Она задумывалась и отвечала спокойно:

— Нет, это позже… Левку Задова я впервые увидела уже в Одессе, когда мы переехали туда жить. Разве ты не знаешь, что он был чекистом? После батьки Махна он служил в одесском Чека. Но я думаю, что он был чекистом и тогда, когда зверствовал в Гуляй-Поле…

Много позже я прочту в бумагах расстрельного дела своего отца показания, которые дали на допросах — против него — Левка Задов и его брат Данька. Но их тоже не пощадили.

Подлинные жизненные сюжеты завязывались еще туже, еще круче, чем коллизии знаменитого романа.

Добавлю к этому, что первую масштабную экранизацию «Хождения по мукам» осуществил в 50-е годы минувшего века режиссер Григорий Львович Рошаль.

Именно в его студии училась актерскому мастерству моя мама, а позже снималась в его фильмах.

Ничем иным, кроме магии искусства, я не могу объяснить и то, что одного из самых ярких персонажей «Хождения по мукам» — трагического актера, главаря московских анархистов — и в жизни, и в книге зовут Мамонтом. Мамонт Дальский.

Но куда больше этих совпадений поразил меня один авторский пассаж великого романа, когда я взялся перечитывать его уже в нынешние времена.

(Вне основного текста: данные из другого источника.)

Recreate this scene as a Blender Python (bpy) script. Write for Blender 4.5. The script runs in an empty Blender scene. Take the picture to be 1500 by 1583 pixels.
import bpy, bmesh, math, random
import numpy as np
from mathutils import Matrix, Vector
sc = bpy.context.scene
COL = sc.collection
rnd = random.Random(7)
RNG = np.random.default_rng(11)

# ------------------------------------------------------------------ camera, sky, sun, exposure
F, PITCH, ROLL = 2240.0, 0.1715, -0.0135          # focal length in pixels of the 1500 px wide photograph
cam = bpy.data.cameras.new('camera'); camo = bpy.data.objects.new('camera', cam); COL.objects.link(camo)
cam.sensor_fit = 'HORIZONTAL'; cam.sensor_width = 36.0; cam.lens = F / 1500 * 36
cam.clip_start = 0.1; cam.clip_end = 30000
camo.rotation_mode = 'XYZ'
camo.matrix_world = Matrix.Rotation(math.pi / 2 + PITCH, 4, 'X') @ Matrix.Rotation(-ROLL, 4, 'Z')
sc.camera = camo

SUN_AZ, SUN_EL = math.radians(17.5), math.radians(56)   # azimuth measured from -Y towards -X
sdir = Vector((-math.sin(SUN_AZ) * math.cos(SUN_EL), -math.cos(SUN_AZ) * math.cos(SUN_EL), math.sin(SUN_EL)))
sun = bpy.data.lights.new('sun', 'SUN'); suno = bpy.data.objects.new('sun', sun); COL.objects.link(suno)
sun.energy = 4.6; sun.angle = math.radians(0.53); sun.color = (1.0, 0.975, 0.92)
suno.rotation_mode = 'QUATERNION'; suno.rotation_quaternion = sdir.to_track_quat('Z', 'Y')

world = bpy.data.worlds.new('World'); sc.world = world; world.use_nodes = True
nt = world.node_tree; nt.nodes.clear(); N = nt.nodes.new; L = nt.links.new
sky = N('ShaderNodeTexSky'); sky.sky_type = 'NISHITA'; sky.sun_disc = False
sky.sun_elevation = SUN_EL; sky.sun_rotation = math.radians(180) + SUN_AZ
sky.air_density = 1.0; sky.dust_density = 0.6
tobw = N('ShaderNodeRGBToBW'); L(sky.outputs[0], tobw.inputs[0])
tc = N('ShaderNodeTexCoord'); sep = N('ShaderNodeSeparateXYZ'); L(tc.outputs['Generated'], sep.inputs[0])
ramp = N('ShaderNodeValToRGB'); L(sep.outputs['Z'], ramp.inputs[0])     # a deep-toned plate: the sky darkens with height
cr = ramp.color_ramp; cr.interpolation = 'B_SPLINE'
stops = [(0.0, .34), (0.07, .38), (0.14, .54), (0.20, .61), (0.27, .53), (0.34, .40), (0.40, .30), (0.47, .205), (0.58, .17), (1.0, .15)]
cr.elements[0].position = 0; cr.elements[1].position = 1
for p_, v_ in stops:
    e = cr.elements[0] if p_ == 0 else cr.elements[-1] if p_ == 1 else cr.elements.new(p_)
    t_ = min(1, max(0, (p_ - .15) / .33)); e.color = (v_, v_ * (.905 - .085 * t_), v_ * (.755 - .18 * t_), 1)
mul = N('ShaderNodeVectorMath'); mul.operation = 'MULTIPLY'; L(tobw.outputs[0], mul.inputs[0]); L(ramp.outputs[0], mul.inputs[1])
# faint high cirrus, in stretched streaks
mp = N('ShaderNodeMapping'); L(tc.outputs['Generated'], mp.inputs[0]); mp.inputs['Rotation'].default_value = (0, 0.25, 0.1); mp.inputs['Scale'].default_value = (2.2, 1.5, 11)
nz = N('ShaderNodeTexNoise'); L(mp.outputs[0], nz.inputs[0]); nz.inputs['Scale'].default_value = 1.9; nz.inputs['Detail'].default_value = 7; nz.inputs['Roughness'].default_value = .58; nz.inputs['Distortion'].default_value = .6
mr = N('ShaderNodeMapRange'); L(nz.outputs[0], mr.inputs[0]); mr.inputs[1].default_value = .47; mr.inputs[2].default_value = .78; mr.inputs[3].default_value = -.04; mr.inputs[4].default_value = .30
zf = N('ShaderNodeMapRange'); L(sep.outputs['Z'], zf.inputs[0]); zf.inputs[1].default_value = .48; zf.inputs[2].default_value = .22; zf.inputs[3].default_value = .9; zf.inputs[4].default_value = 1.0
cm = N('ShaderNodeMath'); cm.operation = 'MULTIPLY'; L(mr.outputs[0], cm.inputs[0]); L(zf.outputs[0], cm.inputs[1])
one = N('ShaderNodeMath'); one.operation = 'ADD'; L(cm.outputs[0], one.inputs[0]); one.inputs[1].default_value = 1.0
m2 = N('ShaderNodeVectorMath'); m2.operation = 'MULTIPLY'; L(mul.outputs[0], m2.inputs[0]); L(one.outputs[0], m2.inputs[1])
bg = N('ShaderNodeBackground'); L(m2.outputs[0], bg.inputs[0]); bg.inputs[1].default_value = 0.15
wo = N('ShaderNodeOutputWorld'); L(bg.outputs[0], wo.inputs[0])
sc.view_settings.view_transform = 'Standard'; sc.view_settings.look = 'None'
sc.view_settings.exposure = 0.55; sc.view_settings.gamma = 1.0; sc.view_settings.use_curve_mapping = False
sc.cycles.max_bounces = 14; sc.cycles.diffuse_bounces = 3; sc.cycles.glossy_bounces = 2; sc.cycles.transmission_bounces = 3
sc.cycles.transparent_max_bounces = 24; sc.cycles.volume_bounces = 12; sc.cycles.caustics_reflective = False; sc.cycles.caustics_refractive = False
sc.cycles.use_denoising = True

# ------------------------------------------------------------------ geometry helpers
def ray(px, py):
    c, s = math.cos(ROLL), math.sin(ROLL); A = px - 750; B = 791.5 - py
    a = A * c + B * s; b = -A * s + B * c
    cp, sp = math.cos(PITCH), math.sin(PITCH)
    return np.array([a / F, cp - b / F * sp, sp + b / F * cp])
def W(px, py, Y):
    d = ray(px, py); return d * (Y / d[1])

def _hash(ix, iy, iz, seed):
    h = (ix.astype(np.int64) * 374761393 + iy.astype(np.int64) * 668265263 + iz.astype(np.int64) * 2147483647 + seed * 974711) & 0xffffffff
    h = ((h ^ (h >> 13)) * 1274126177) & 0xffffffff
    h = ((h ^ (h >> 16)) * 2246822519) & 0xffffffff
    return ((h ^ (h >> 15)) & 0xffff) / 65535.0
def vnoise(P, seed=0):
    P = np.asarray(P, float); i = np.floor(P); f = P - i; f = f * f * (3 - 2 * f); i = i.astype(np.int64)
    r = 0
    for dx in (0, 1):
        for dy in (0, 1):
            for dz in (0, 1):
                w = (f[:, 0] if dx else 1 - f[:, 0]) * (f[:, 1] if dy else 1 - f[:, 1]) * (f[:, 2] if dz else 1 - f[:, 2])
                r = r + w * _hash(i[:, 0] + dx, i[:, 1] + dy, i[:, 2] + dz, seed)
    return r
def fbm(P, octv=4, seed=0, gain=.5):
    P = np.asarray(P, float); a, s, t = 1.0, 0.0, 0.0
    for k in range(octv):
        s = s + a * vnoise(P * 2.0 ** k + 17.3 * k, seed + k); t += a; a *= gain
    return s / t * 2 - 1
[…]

«…Весь круг людей, где жила Катя, видел в революции окончательную гибель России и русской культуры, разгром всей жизни, мировую пугачевщину, сбывающийся Апокалипсис. Была империя, механизм ее работал понятно и отчетливо. Мужик пахал, углекоп ломал уголь, фабрика изготовляла дешевые и хорошие товары, купцы бойко торговали, чиновники работали, как часовые колесики. Наверху кто-то от всего этого получал роскошные блага жизни. Поговаривали, что такой строй несправедлив. Но что поделаешь, так бог устроил. И вдруг всё разлетелось вдребезги, и — развороченная муравьиная куча на месте империи… И пошел обыватель, ошалело шатаясь, с белыми от ужаса глазами…»

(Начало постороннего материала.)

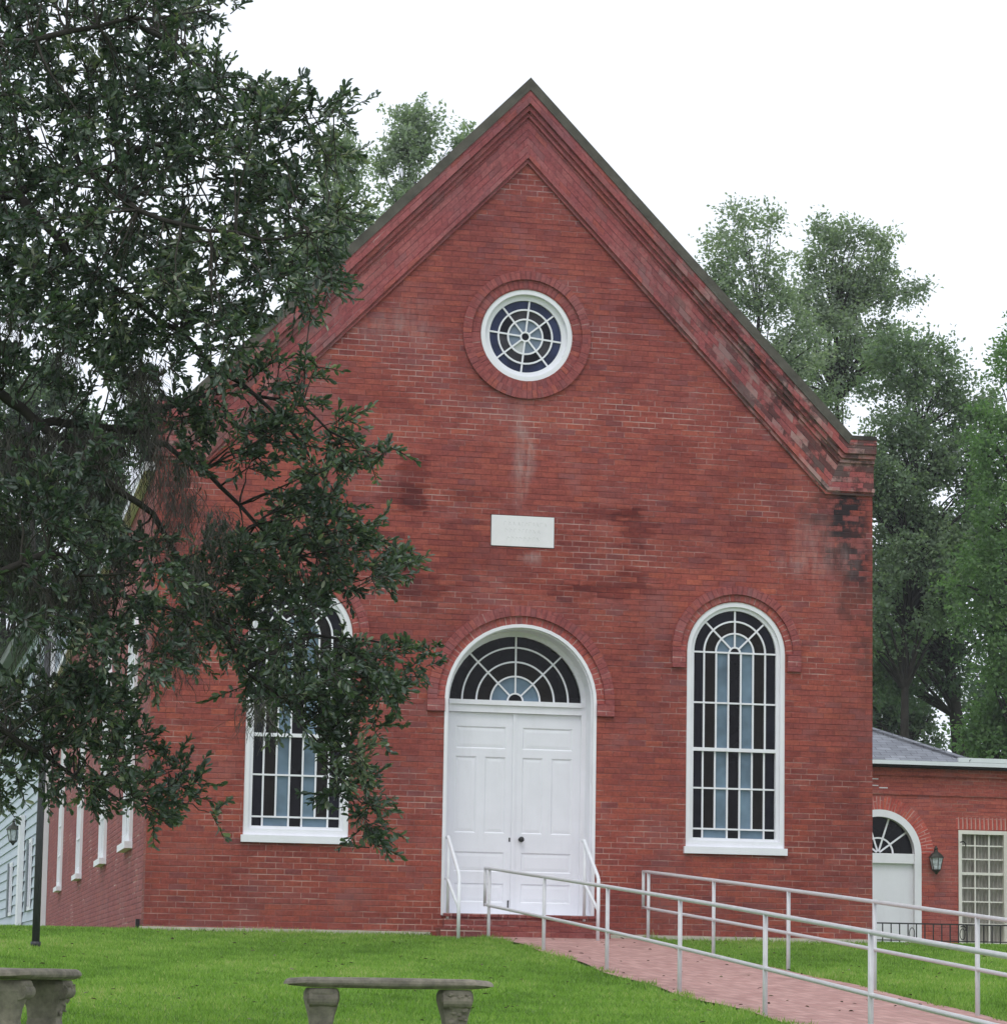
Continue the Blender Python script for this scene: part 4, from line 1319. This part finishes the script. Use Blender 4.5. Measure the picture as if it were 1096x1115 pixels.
REG = [  # outline in the view, clump spacing px, clump radius, depth range
    ([(-70, -70), (225, -70), (240, 0), (205, 40), (235, 75), (290, 85), (335, 108), (370, 128), (372, 165), (352, 200), (378, 240), (380, 280), (362, 312), (335, 345), (300, 330), (268, 350), (250, 395), (190, 410), (120, 415), (60, 385), (-70, 400)], 25, 1.0, (-17.6, -15.2)),
    ([(150, 425), (250, 400), (320, 385), (368, 430), (380, 480), (392, 540), (340, 560), (270, 520), (200, 500)], 29, .8, (-16.6, -15.2)),
    ([(280, 560), (385, 550), (430, 605), (435, 632), (385, 640), (345, 650), (345, 690), (395, 705), (420, 710), (400, 760), (340, 780), (280, 760), (240, 700), (200, 640), (220, 580)], 23.2, 1.0, (-16.4, -15.0)),
    ([(350, 790), (390, 800), (412, 870), (405, 900), (375, 880), (355, 850)], 21, .8, (-15.9, -15.3)),
    ([(-50, 400), (60, 390), (140, 415), (160, 455), (100, 500), (-50, 490)], 38, .7, (-17.4, -16.2)),
    ([(330, 760), (380, 770), (385, 830), (355, 840)], 24, .9, (-15.9, -15.3)),
    ([(-50, 755), (50, 740), (140, 765), (150, 800), (195, 835), (225, 880), (195, 895), (130, 875), (60, 850), (-50, 865)], 23, .95, (-16.8, -15.7)),
    ([(-50, 470), (110, 500), (160, 560), (240, 640), (240, 690), (150, 745), (80, 750), (62, 672), (-50, 690)], 30, .85, (-17.4, -15.8)),
    ([(400, 690), (450, 700), (440, 740), (405, 760)], 24, .7, (-15.6, -15.1)),
]
clumps = []
for poly, sp, rad, (ya, yb) in REG:
    xs = [p[0] for p in poly]; zs_ = [p[1] for p in poly]
    y = min(zs_)
    while y < max(zs_):
        x = min(xs)
        while x < max(xs):
            jx, jy = x + rr.uniform(-.5, .5) * sp, y + rr.uniform(-.5, .5) * sp
            if in_poly(jx, jy, poly): clumps.append((jx, jy, rr.uniform(ya, yb), rad))
            x += sp
        y += sp * .9
for px_, py_ in ((418, 493), (404, 500), (436, 622), (425, 600), (462, 712), (448, 722), (400, 905), (408, 918), (232, 884), (225, 70), (250, 8), (372, 128), (376, 240), (380, 170), (428, 745), (410, 790), (340, 400), (305, 395)):
    clumps.append((px_, py_, rr.uniform(-15.7, -15.2), .55))
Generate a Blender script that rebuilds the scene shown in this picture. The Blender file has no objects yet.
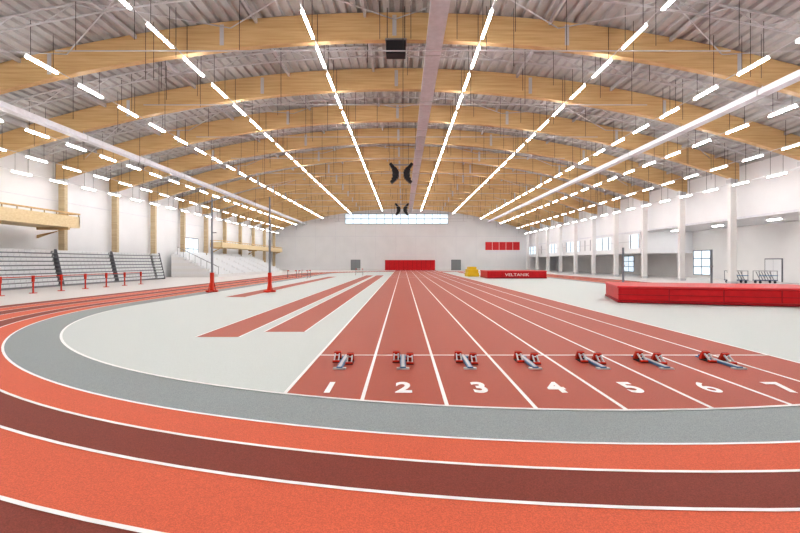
import bpy, math, random
from mathutils import Matrix, Vector
random.seed(4)
S=bpy.context.scene
S.view_settings.view_transform='Standard'
try: S.view_settings.look='Medium High Contrast'
except Exception: pass

# ---------------------------------------------------------------- materials
def mat(name,col,rough=.6,noise=None,spec=.3,metal=0,emit=0,bump=0):
    m=bpy.data.materials.new(name); m.use_nodes=True
    nt=m.node_tree; b=nt.nodes['Principled BSDF']
    b.inputs['Base Color'].default_value=(*col,1); b.inputs['Roughness'].default_value=rough
    b.inputs['Metallic'].default_value=metal; b.inputs['Specular IOR Level'].default_value=spec
    if emit:
        b.inputs['Emission Color'].default_value=(*col,1); b.inputs['Emission Strength'].default_value=emit
    if noise:
        sc,amt=noise
        tc=nt.nodes.new('ShaderNodeTexCoord'); n=nt.nodes.new('ShaderNodeTexNoise')
        n.inputs['Scale'].default_value=sc; n.inputs['Detail'].default_value=3
        nt.links.new(tc.outputs['Object'],n.inputs['Vector'])
        r=nt.nodes.new('ShaderNodeValToRGB')
        r.color_ramp.elements[0].position=.35; r.color_ramp.elements[1].position=.65
        r.color_ramp.elements[0].color=(*[c*(1-amt) for c in col],1)
        r.color_ramp.elements[1].color=(*[min(1,c*(1+amt)) for c in col],1)
        nt.links.new(n.outputs['Fac'],r.inputs['Fac']); nt.links.new(r.outputs['Color'],b.inputs['Base Color'])
        if bump:
            bp=nt.nodes.new('ShaderNodeBump'); bp.inputs['Strength'].default_value=bump; bp.inputs['Distance'].default_value=.004
            nt.links.new(n.outputs['Fac'],bp.inputs['Height']); nt.links.new(bp.outputs['Normal'],b.inputs['Normal'])
    return m
def hexc(h):
    f=lambda v:(v/12.92 if v<=.04045 else ((v+.055)/1.055)**2.4)
    return tuple(f(int(h[i:i+2],16)/255) for i in (0,2,4))
M={}
M['infield']=mat('infield_rubber',hexc('c3cbc9'),.45,(90,.08),spec=.45,bump=.2)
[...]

Так видел эпоху Алексей Толстой, когда писал свой роман — то ли из недр, то ли с верхотуры строя, которому он, вернувшись из эмиграции, безропотно служил своим пером.

Предвидел ли он, что и новая империя — уже советская — рухнет столь же катастрофично, повинуясь единому для всех времен закону, согласно которому все колоссы разваливаются рано или поздно?

Кто знает, что он предвидел, о чем думал.

Анекдот той поры изображает такую картину.

Раннее, еще безлюдное московское утро. По улице Горького, бывшей и будущей Тверской, едет верхом на белом коне генерал Скобелев — едет как раз там, где стоял его конный памятник, снесенный большевиками…

Из подворотни выбегает интеллигентный, гривастый, сильно пьяный мужчина в мятой шляпе и пальто нараспашку, бывший граф, а ныне депутат Верховного Совета Алексей Николаевич Толстой.

Устремляется к всаднику и, прижав шляпу к груди, сообщает ему потрясенно:

— В-ваше п-превосходительство, что тут было-о-о!..

Новый поклонник дочери сразу понравился ее матери, Александре Ивановне.

В отличие от других кавалеров, он был прилично одет, что, вобщем, и не удивительно — ведь только что из Парижа. В нем угадывалась офицерская выправка, да он и не скрывал, что дослужился на фронте до штабс-капитана. В его речи сквозила культура, почерпнутая в заграничном университете.

И что особенно радовало Александру Ивановну — он не пил водки, предпочитая красное вино, которое, к тому же, по парижскому обычаю, разбавлял водой.

В семье, где еще помнили загулы Андрея Кирилловича и знали подлинную причину его ранней смерти, этого достоинства жениха не могли не оценить.

Правда, раньше он уже был женат — и не делал из этого секрета. Показывал фотографии бывшей жены — Анны Христофоровны, темноволосой, густобровой дамы, вероятно с примесью южных кровей. Показывал и фотографии восьмилетней дочери Тамары, которая учится в балетной школе — там, в Париже.

Что ж, в то смутное время о ком можно было сказать, что вовсе уж без прошлого и без греха?

И когда молодой человек, ухаживавший за красавицей и ветреницей Лидой (они познакомились в редакции газеты «Вечернее Радио»), предложил ей руку и сердце, Александра Ивановна посоветовала дочери принять предложение.

Евсей Тимофеевич Рекемчук, тридцати лет, и Лидия Андреевна Приходько, двадцати одного года, сочетались браком — расписались, как говаривали тогда, — 26 ноября 1926 года в харьковском ЗАГС’е.

Жили поначалу там же, на Малиновской.

Но вскоре Евсею Тимофеевичу было предложено место корреспондента столичных «Известий» в Одессе, и молодожены уехали на Юг.